Here are a few interesting facts about the ‘Nightingale of India’:

Naidu joined the Indian Independence movement in the wake of the partition of Bengal in 1905 where she met other leaders such as Gopal Krishna Gokhale, Rabindranath Tagore and Mahatma Gandhi.

She began writing at the age of 12 and her play Maher Muneer, written in Persian, impressed the then Nawab of Hyderabad.

Her first collection of poems, named The Golden Threshold, was published in 1905 and bore an introduction by Arthur Symons.

She fell in love at the age of 19 to Paidipati Govindarajulu Naidu and after finishing her studies, married him.

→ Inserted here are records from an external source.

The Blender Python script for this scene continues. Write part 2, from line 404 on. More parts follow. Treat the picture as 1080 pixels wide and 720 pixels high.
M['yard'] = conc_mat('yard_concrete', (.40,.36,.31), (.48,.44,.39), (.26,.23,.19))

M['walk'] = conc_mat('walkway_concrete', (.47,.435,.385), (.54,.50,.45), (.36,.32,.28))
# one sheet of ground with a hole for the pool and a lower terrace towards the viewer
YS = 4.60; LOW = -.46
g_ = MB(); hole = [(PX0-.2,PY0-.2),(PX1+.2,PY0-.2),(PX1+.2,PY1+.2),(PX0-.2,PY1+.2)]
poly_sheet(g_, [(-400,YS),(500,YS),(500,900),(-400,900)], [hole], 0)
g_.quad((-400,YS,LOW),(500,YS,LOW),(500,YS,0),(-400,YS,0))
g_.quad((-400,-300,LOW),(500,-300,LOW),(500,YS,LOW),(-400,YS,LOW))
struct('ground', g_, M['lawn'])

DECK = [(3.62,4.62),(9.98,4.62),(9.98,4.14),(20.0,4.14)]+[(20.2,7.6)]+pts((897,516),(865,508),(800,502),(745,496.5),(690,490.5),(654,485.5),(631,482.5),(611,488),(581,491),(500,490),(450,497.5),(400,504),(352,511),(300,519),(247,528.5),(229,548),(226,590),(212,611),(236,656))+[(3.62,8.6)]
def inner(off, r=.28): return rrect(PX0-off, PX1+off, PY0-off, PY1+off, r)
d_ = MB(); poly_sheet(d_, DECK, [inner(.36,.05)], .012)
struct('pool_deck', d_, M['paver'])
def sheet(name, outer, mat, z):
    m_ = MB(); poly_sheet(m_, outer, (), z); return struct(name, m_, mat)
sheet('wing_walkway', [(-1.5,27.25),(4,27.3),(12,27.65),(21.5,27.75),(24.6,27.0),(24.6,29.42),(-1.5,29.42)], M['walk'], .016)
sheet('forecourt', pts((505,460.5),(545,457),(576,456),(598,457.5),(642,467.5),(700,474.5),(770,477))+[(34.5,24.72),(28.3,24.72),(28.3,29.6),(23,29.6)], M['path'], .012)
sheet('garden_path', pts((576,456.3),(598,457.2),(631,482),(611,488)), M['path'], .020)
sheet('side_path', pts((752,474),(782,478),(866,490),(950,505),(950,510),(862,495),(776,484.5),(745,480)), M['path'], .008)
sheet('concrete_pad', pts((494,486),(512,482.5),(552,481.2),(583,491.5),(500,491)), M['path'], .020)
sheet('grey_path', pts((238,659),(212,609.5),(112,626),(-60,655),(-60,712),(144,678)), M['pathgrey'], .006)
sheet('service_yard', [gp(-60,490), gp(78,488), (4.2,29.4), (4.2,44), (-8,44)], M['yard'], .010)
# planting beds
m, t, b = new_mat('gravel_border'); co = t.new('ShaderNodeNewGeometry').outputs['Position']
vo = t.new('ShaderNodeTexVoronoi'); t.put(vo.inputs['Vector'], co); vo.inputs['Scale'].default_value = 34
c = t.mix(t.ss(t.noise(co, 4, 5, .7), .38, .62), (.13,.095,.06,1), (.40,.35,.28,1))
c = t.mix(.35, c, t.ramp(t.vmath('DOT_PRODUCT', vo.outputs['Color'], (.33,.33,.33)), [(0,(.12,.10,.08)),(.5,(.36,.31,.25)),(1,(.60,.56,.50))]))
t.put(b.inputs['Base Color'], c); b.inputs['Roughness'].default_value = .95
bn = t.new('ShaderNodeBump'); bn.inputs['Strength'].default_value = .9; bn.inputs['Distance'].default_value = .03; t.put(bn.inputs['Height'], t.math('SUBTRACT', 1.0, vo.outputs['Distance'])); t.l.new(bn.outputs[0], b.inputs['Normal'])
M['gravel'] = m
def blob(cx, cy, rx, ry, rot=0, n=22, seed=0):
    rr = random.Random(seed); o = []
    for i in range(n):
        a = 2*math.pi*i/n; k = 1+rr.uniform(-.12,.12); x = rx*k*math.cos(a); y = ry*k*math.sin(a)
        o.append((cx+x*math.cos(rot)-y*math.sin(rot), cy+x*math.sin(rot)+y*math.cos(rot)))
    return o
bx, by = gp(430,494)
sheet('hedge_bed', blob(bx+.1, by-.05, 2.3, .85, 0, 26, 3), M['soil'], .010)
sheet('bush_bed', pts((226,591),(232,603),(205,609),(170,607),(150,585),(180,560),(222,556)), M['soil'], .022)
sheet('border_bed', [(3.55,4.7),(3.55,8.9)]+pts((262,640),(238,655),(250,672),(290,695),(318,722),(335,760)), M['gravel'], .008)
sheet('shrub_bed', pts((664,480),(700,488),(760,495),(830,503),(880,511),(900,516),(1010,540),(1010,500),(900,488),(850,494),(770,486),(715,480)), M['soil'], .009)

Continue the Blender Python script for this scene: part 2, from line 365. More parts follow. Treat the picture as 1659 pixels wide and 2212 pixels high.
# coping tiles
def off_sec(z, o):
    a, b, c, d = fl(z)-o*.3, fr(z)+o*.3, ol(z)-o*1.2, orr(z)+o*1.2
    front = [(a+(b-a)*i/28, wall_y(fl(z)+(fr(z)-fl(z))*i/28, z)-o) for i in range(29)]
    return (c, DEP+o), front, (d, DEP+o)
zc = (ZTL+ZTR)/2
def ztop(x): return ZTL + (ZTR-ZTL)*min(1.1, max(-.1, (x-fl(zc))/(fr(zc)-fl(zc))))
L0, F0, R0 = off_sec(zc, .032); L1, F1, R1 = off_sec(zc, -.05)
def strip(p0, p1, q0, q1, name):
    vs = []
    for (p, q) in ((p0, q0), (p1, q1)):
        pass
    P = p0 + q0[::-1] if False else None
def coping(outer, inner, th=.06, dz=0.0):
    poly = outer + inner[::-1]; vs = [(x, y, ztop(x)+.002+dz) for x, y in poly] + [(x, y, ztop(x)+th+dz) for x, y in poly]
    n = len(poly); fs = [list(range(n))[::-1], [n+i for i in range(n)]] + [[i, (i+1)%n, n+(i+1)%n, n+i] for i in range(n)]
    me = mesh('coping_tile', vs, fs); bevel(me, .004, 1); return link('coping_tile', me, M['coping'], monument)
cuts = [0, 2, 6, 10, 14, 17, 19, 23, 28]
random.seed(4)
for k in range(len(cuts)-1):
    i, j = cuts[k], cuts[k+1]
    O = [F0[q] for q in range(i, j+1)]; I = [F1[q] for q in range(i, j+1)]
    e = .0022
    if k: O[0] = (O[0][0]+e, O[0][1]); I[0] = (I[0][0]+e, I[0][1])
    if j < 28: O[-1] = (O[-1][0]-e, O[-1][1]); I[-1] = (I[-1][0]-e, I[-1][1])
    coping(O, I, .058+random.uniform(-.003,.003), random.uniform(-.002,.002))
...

She became the president of Indian National Congress in 1925 and participated in Salt Satyagraha in 1930. She also presided the East African Indian Congress in South Africa.

Inspiring quotes

To quench my longing I bent me low/ By the streams of the spirits of Peace that flow/ In that magical wood in the land of sleep.

We want deeper sincerity of motive, a greater courage in speech and earnestness in action.

A country’s greatness lies in its undying ideals of love and sacrifice that inspire the mothers of the race.

In consecrated calm, forgotten yet. Of the keen heart that hastens to forget old longings in fulfilling new desires.

Hark to a voice that is calling, to my heart in the voice of the mind.